Back then, Jimmy Butler – the team’s alpha – said that if Miami won the title, “it would be because of Bam Adebayo.” Spoelstra echoed the sentiment, praising his relentless work ethic: “Anything we say about the responsibility he takes on would still fall short.”

Adebayo has evolved into the ideal center for modern basketball. Not the tallest, but powerful, quick and highly mobile – perfect for the aggressive switching defenses that dominate today’s NBA. In 2023 teammate Duncan Robinson called him simply “a beast,” noting how his screens and passing created scoring opportunities for shooters.

Adebayo thrives on doubt. “I love proving people wrong,” he said once, brushing aside the challenge of battling Nikola Jokić in the Finals. “This is fun. My mom and I lived on $12,000 a year – that’s real pressure.”

Even after her son became a millionaire star, Marilyn Blount sometimes broke down in tears in her new apartment, still struggling to process that everything around her was truly hers.

“I still worry about whether my son has what he needs,” she said. “If he’s traveling with the team, I wonder whether he’s carrying enough money. When you’ve lived like that, you never stop thinking about it.”

Miami noticed that bond long before draft night. They saw extraordinary maturity in a teenager with a rare physical profile and relentless work ethic.

Inside the Heat’s training facility, the weight room is called “Zo’s Zone,” honoring franchise legend Alonzo Mourning, who set legendary strength records there. Adebayo has already surpassed several of them, though trainers once told him he would need years to approach Mourning’s most extreme numbers.

His rookie season required patience. Spoelstra barely used him at first, but Adebayo kept working. He hired a personal chef earlier than planned, transforming his diet with quinoa, vegetables and constant advice – even while traveling, sending photos of restaurant menus for approval. The result: his body-fat percentage dropped below 7%.

All of it was part of the story he had envisioned for years.

Now Adebayo has celebrated an 83-point performance – one of the greatest scoring nights in NBA history – during a moment when the Heat themselves are navigating a quiet stretch, searching for a new franchise star and perhaps the next chapter of their identity.

Through it all, he remains the constant: a rock who always does his job.

And yet he might not even be the best basketball player in his own household.

A’ja Wilson: the other star

His partner, center A’ja Wilson, is on a path toward becoming the greatest player in women’s basketball history.

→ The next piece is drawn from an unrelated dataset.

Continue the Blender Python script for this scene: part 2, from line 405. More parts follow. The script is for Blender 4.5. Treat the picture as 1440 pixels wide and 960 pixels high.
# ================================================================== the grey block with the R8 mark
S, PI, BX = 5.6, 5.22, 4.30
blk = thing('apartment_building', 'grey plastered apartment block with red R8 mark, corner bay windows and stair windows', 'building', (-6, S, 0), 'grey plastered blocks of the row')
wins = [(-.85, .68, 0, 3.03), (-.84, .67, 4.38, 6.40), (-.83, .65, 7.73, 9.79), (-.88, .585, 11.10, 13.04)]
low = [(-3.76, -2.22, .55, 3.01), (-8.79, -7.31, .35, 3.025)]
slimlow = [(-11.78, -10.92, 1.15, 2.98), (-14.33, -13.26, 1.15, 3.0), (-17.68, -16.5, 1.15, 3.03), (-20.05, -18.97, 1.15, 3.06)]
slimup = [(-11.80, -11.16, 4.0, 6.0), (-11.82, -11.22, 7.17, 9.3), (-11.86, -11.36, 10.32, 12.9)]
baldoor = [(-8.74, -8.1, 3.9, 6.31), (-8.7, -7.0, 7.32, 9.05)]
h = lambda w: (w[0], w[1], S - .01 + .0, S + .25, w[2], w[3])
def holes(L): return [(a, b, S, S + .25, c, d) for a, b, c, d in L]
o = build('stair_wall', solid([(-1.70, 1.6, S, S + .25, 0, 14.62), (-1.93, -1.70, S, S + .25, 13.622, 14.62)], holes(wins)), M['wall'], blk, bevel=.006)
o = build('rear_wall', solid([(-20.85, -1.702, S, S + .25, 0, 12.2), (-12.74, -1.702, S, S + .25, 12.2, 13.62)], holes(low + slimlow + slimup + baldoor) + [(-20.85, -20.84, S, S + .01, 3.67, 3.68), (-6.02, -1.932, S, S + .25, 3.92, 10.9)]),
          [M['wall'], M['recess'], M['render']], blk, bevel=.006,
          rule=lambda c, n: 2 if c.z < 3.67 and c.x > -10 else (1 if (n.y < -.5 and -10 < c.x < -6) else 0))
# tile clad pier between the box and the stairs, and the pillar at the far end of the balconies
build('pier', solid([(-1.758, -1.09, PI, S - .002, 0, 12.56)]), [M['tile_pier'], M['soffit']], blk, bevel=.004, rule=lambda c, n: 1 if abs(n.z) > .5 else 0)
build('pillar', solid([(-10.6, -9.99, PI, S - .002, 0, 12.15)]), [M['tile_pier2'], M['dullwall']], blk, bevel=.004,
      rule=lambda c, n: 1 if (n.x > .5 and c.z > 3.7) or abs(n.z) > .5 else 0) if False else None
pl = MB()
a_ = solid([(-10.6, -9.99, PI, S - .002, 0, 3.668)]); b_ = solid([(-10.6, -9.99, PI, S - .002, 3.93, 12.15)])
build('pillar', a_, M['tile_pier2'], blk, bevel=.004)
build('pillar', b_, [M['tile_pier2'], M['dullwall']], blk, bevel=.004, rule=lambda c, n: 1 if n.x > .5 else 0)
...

While Adebayo now holds the second-highest single-game scoring mark in NBA history, Wilson shares the WNBA record of 53 points with Liz Cambage.

At 29, she recently became the first player in U.S. professional basketball history – NBA or WNBA – to win a championship, MVP, Finals MVP, scoring title and Defensive Player of the Year in the same season.

A three-time WNBA champion with the Las Vegas Aces and Olympic gold medalist in 2020 and 2024, Wilson’s résumé is staggering: four MVP awards, two Finals MVPs, seven All-Star selections, three Defensive Player of the Year honors and two scoring titles.

She was sitting courtside when Adebayo scored those 83 points against the Washington Wizards.

And in the final quarter, she barely sat down.